Stabiele zzp-markt in Europa
Europa telt momenteel bijna twintig miljoen zzp’ers, wat neerkomt op 8,8 procent van de totale beroepsbevolking. Waar de Nederlandse zzp-markt al jaren groeit met minimaal 1,4 procent, blijft het aandeel zzp'ers in Europa redelijk stabiel. In landen als Hongarije en Zwitserland is sprake van aanzienlijke groei, terwijl in landen als Roemenië en Duitsland het aantal zzp'ers juist afneemt. Griekenland heeft het hoogste percentage zzp’ers, met bijna 18 procent van de beroepsbevolking. Noorwegen kent het laagste percentage, met slechts 3,8 procent. De verschillen in percentages zijn onder andere culturele voorkeuren voor zelfstandigheid en fiscale regelingen die ondernemerschap in bepaalde landen stimuleren.

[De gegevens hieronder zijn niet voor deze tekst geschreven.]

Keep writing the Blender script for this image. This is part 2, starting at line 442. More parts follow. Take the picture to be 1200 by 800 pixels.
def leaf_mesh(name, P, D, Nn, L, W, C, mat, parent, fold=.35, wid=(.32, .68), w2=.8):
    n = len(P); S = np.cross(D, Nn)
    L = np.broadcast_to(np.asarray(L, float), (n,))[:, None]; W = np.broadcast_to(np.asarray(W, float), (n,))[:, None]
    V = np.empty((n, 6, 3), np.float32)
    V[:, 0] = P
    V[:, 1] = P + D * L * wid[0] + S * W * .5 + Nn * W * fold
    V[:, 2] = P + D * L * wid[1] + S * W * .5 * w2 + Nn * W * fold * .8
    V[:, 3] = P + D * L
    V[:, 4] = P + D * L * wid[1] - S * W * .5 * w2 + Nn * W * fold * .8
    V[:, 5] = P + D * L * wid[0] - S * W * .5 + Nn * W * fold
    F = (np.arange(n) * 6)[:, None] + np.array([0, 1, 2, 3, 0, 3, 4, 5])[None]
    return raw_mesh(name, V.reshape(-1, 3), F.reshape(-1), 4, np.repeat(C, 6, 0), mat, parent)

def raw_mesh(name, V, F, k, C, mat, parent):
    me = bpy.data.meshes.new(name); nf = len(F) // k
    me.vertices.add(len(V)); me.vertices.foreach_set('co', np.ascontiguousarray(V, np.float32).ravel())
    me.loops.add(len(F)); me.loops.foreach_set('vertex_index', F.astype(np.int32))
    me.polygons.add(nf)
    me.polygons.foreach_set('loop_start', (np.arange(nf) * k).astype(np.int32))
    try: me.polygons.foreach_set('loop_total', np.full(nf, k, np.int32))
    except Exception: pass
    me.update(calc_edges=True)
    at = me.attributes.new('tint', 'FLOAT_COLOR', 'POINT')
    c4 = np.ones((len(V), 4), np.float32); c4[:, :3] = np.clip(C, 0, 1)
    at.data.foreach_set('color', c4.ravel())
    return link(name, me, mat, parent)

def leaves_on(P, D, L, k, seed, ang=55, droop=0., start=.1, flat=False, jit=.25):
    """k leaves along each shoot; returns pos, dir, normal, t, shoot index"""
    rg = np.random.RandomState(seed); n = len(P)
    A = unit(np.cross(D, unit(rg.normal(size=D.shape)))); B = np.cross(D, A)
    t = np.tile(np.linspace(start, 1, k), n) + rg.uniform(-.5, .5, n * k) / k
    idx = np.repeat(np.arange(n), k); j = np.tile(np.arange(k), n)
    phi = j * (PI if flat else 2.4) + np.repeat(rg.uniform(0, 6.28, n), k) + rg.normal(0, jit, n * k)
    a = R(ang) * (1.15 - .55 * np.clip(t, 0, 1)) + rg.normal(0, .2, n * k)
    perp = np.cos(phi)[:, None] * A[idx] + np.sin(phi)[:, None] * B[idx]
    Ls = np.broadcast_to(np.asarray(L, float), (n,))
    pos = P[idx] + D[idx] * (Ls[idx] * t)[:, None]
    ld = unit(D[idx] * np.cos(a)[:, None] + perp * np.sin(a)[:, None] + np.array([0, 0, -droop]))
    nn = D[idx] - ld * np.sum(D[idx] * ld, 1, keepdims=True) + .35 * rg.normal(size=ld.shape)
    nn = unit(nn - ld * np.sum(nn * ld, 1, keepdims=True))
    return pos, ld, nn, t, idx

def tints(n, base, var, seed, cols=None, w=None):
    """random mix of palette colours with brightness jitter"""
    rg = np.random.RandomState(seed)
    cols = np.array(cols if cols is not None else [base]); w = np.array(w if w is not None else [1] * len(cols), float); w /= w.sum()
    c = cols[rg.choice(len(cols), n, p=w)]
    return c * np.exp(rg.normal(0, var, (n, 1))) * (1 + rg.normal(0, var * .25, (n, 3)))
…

Marion van Happen, CEO van HeadFirst Group, zegt hierover: “Deze cijfers bevestigen dat de Nederlandse arbeidsmarkt een unieke positie heeft binnen Europa. Dit inzicht helpt internationale opdrachtgevers die hun wervingsstrategieën willen afstemmen en zzp’ers die inzicht willen krijgen in de unieke kenmerken van hun vakgebied in Nederland vergeleken met andere Europese landen. Maar ook voor beleidsmakers en politici om de arbeidsmarkt in een breder Europees perspectief te plaatsen, wat wij recent ook specifiek voor zzp-wetgeving in kaart hebben gebracht.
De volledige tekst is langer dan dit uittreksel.